There is evidence that people have always thought their beliefs in the supernatural were fading and that earlier generations were more fervent in their fairy faith. Asserting that a belief in these entities was a bygone facet of English heritage features in Chaucer’s fourteenth-century introduction to ‘The Wife of Bath’s Tale’, which the character sets ‘In the olden days of King Arthur [when] … all this land was filled with faerie’. The Wife of Bath adds, ‘This was the old belief’. It is a theme that appears to have resonated over the centuries with a repeated assertion that people regarded those from previous centuries to have possessed a stronger faith in the existence of a fairy world. Writing in 1997, Linda-May Ballard cites Jeremiah Curtin as describing the idea of a waning belief in the fairies in his 1895 publication on Irish folklore. Ballard then poses the question, ‘Might it be that the idea that fairy belief is fading and belongs to the past, is part’ of the wider tradition embracing the belief in these supernatural beings? (sources: John H. Fisher, editor, The Complete Poetry and Prose of Geoffrey Chaucer (New York: Holt, Rinehardt and Winston, 1977), p. 120; Linda-May Ballard, ‘Fairies and the Supernatural on Reachrai’, in Narváez, The Good People, p. 91; note 9)

Although not specifically from Cornwall, Seeing Fairies: From the Lost Archives of the Fairy Investigation Society, Authentic Reports of Fairies in Modern Times, provides evidence of British tradition enduring into at least the mid-twentieth century. Modernism affected but did not extinguish fairy traditions. A Cornish example from 2017 reinforces the idea that while folklore may change, aspects of belief can defy intuition by lingering over time. The Packet, a newspaper serving Falmouth and Penryn in Cornwall, reported the one-hundredth birthday of Falmouth native Molly Tidmarsh.
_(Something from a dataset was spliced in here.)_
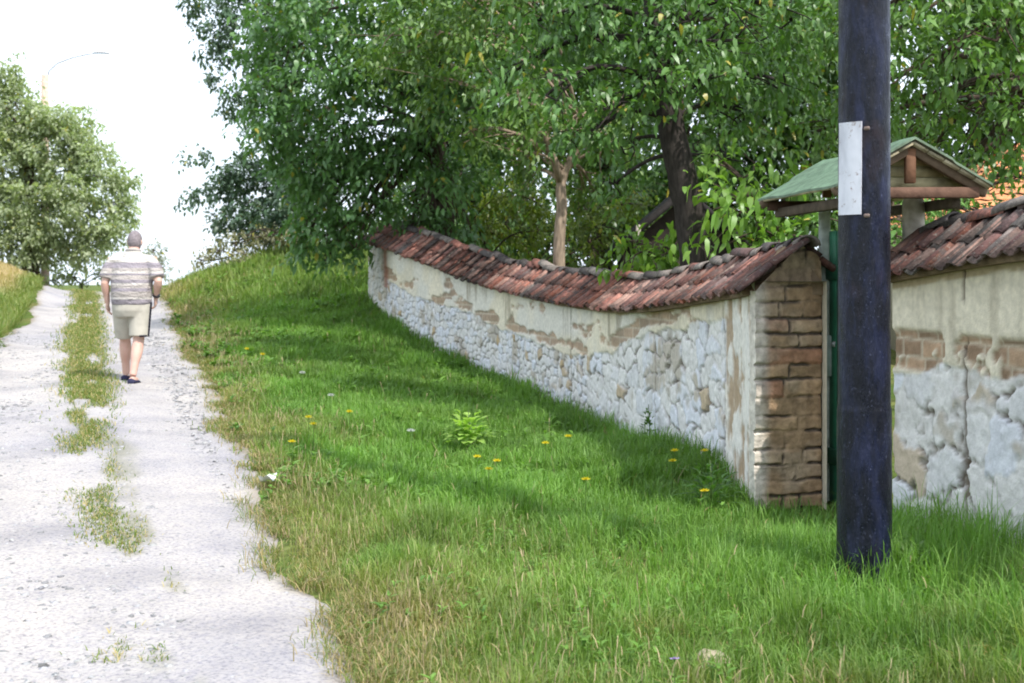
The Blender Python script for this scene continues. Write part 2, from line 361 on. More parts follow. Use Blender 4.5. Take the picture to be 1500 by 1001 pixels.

The centenarian implied that some of her good fortune in living so long may have been due to her birth under a ‘piskie ball’, a round lump of clay, fired together with one of the tiles used on the roof ridgeline of her family’s home and business. Molly suggested that these objects were created to distract piskies who sought to come down the chimney to cause mischief for the occupants of the house. Instead, the piskie ball would entrance them, and they would dance around it until dawn, at which point they would disappear. It is unclear, and largely unimportant, if Molly Tidmarsh believed good luck was hers because she was born under the ball; what matters here is that piskies featured in a newspaper article in 2017 without a need to explain what they were. Molly remembered a tradition of the early twentieth century and it still resonated with readers one hundred years later. (sources: Marjorie T. Johnson, Seeing Fairies: From the Lost Archives of the Fairy Investigation Society, Authentic Reports of Fairies in Modern Times (San Antonio, Texas: Anomalist Books, 2014); The Packet, 22 August 2017).

This is a limited amount of evidence, but it points to something that is an irresistible truth about folklore: everyone has it and it is not something that is shed with any "sophistication" of modernism. There is no set time when disbelief became prevalent although it has always been believed to be "the previous generation." One can argue that the time of disbelief has yet to be attained (and likely never will) since every generation attaches itself to some belief structure.